Así que yo también me
pregunto porqué soy genealogista, porqué soy adicta. Y también quiero escribir
en las redes sociales para que mi respuesta quede por ahí, que no se diga que
no estoy en la onda.
De la genealogía me gustan
muchas cosas...satisface mi interés por la lectura histórica, por ejemplo. Si
no fuera genealogista, jamás me habría enterado de la existencia de Benkos
Biohó, un negro cimarrón por el que una amiga, también adicta, andaba desesperada
preguntando.
La genealogía me permite rastrear
misterios sin aparente respuesta. ¿Cómo es posible que Enrique Martínez sea hijo de Manuela Pérez, si ésta nació cinco años después que aquel?
La genealogía da rienda
suelta a mi afición por armar rompecabezas. Y nada se me parece más a uno que
un árbol genealógico al que le falta una rama, o una hoja, o una fecha. Los genealogistas
podemos invertir años buscando la pieza faltante y nada se compara con el
placer de encontrarla finalmente. Por supuesto, ninguno de nuestros amigos o
familiares va a entender nuestra euforia cuando en la siguiente reunión contemos
con entusiasmo rayano en la locura lo que fue aquello. Corremos el riesgo de
que nos internen en una institución siquiátrica.

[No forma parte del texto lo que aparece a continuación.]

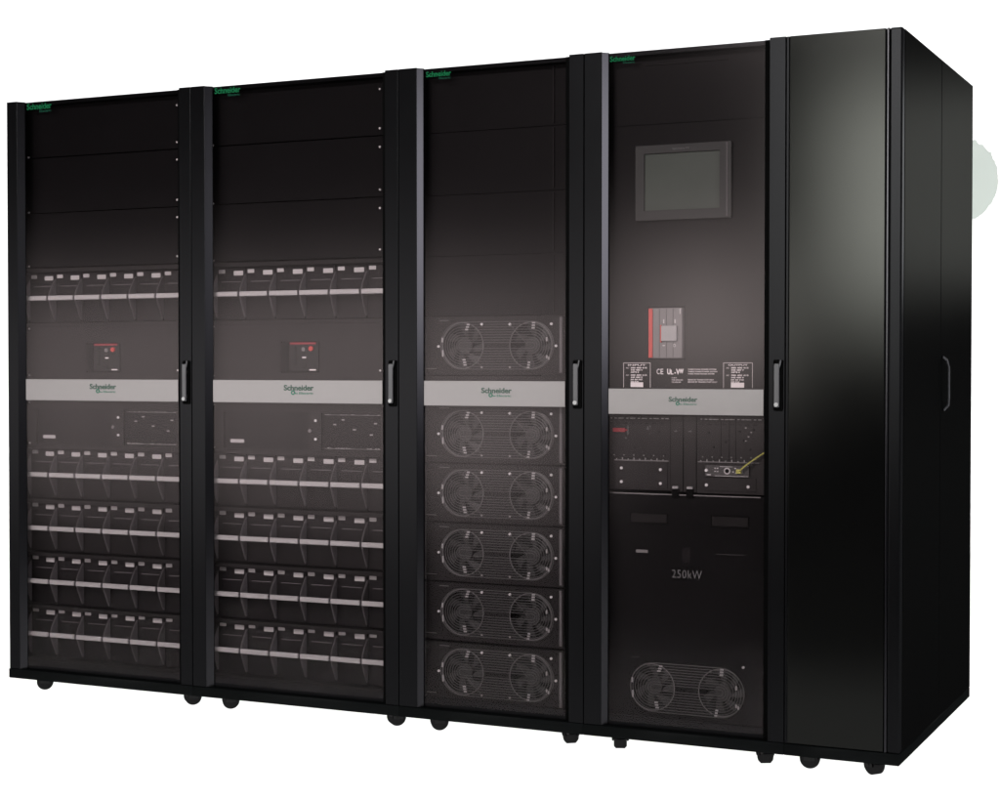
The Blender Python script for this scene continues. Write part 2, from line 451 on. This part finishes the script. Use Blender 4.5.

Pero lo que verdaderamente
me encanta de la genealogía es el rescate de los antepasados. Ese homenaje
mínimo que se hace a personas anónimas. Mis familiares tienen razón, será mejor
que me internen porque a veces hablo con mis antepasados, les cuento cómo es el
mundo de hoy y les pregunto cómo era el de ellos, les agradezco por haber
sobrevivido a sus guerras, a la emigración sin regreso que les desgarró el
corazón, a los matrimonios arreglados que aceptaron sin queja, a los partos sin
anestesia que soportaron, a los hijos que vieron morir, todo por lo que pasaron para que yo estuviera hoy
aquí. Y a algunos los insulto porque -francamente- fueron unos malditos.
Todo lo que rodea el
trabajo del genealogista es, además, fascinante. Para un genealogista, claro.

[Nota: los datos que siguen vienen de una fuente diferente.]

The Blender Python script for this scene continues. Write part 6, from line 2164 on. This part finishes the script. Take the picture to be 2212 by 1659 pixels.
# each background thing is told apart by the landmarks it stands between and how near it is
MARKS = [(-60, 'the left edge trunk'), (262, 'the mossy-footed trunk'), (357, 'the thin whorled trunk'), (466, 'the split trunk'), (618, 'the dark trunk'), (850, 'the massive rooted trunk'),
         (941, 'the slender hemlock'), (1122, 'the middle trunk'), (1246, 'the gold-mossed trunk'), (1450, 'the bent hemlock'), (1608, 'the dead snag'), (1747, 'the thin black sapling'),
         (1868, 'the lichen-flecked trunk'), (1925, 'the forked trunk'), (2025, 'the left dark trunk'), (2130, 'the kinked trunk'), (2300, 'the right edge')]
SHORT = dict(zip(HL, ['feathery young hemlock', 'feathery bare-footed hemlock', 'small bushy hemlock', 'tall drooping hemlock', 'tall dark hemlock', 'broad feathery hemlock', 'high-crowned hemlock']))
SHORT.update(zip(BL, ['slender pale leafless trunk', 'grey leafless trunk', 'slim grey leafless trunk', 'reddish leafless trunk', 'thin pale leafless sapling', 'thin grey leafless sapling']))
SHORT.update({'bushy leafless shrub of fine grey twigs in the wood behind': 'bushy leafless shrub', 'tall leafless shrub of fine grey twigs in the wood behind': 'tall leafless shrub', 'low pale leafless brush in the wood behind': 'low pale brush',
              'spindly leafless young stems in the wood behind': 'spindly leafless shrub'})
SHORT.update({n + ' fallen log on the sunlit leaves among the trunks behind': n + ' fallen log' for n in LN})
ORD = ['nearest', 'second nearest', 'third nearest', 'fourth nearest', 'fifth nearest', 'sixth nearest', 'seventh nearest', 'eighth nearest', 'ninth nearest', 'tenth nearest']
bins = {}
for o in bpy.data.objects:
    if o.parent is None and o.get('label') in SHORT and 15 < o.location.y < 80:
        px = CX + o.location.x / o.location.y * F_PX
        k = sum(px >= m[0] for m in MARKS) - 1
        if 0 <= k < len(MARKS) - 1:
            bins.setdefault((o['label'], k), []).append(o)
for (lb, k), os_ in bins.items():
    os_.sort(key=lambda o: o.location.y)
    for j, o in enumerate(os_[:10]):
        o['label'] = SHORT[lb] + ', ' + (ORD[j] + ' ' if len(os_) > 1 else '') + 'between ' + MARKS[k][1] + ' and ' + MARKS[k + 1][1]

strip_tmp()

Fotos amarillas, archivos mohosos, parroquias perdidas, cementerios
antiguos...pero ¡alto ahí! ¿De qué estoy hablando? ¿Del siglo XX? ¡Pero qué
anticuada soy! ¿Eso somos los genealogistas? ¿Unos anticuados? Momento. Que nos
gusten las personas antiguas no significa que seamos anticuados. La genealogía
está de moda. Sí, señoras y señores. Escriban el término en un buscador en
internet y el resultado llega por millones. Millones de páginas, no se entusiasmen.

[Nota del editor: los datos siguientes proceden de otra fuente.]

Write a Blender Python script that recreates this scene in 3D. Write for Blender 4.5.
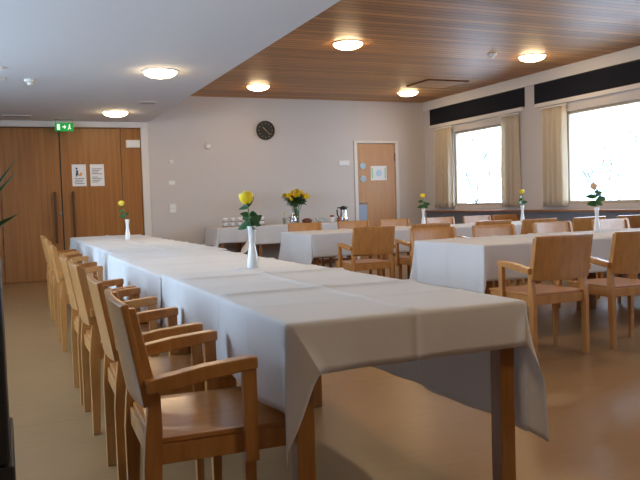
import bpy, bmesh, math, random
from mathutils import Vector, Matrix, Euler
random.seed(7)
PI = math.pi
scene = bpy.context.scene
for o in list(bpy.data.objects):
    bpy.data.objects.remove(o, do_unlink=True)
COL = scene.collection

# ------------------------------------------------------------------ camera
F_PX, YAW, PITCH, ROLL, CAM_H = 739.8, 0.40095, -0.04981, -0.03112, 1.085
fw = Vector((math.sin(YAW) * math.cos(PITCH), math.cos(YAW) * math.cos(PITCH), math.sin(PITCH)))
rt = Vector((math.cos(YAW), -math.sin(YAW), 0))
up = rt.cross(fw)
r2 = math.cos(ROLL) * rt + math.sin(ROLL) * up
u2 = -math.sin(ROLL) * rt + math.cos(ROLL) * up
cd = bpy.data.cameras.new('camera')
cd.sensor_width = 36
cd.lens = F_PX / 640 * 36
cd.clip_start = 0.05
cam = bpy.data.objects.new('camera', cd)
COL.objects.link(cam)
cam.matrix_world = Matrix(((r2.x, u2.x, -fw.x, 0), (r2.y, u2.y, -fw.y, 0), (r2.z, u2.z, -fw.z, CAM_H), (0, 0, 0, 1)))
scene.camera = cam

# ------------------------------------------------------------------ sky, daylight, exposure
world = bpy.data.worlds.new('overcast_sky')
scene.world = world
world.use_nodes = True
bg = world.node_tree.nodes['Background']
bg.inputs[0].default_value = (0.56, 0.77, 1.0, 1)
bg.inputs[1].default_value = 10.5
scene.view_settings.view_transform = 'Standard'
scene.view_settings.look = 'None'
scene.view_settings.gamma = 1
scene.view_settings.use_curve_mapping = False
scene.view_settings.exposure = 0.2
scene.cycles.max_bounces = 8
scene.cycles.diffuse_bounces = 5
scene.cycles.sample_clamp_indirect = 6
LAMP_STRENGTH = 36.0
LAMP_COLOR = (1.0, 0.72, 0.40)

# room dimensions
XL, XR, YB, YF, ZW, ZC, XE = -2.0, 7.435, 12.26, -3.5, 2.485, 2.93, 2.212
WIN_Z0, WIN_Z1 = 0.965, 2.28
WINDOWS = [(9.77, 11.30), (6.55, 8.42), (3.40, 5.30), (0.30, 2.20)]  # last two are out of view, added to let in more daylight
LEFT_WINDOWS = [(2.6, 5.2), (5.8, 8.4)]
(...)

Millones de páginas que crecen día a día. Y si vamos a hablar de dinero, pues
también. No para los genealogistas de a pié, pero sí para gigantes empresas que
ya son multinacionales de la genealogía. Uno se puede suscribir a varias bases de datos y servicios de información, así como alojar su propio árbol
genealógico en múltiples plataformas tecnológicas, públicas o no, al alcance de
un teléfono inteligente. Así que esa vieja foto, ese documento histórico, esa
partida de defunción e incluso esa tumba pueden estar a dos o tres clics de
distancia. Y si no están, para eso existen las redes sociales donde encuentras
miles de genealogistas despiertos a la misma hora, a los que preguntarles si
tienen lo que buscas.
Si no lo encuentras, a dormir, que
mañana hay que salir al archivo histórico, a la biblioteca, a la parroquia o de
visita...¡a un cementerio! Porque, recuerda, hay un personaje anónimo cuya
existencia se perdió en la memoria de los tiempos, y el súper-héroe que está a
punto de rescatarlo para rendirle un homenaje mínimo eres tú: un genealogista.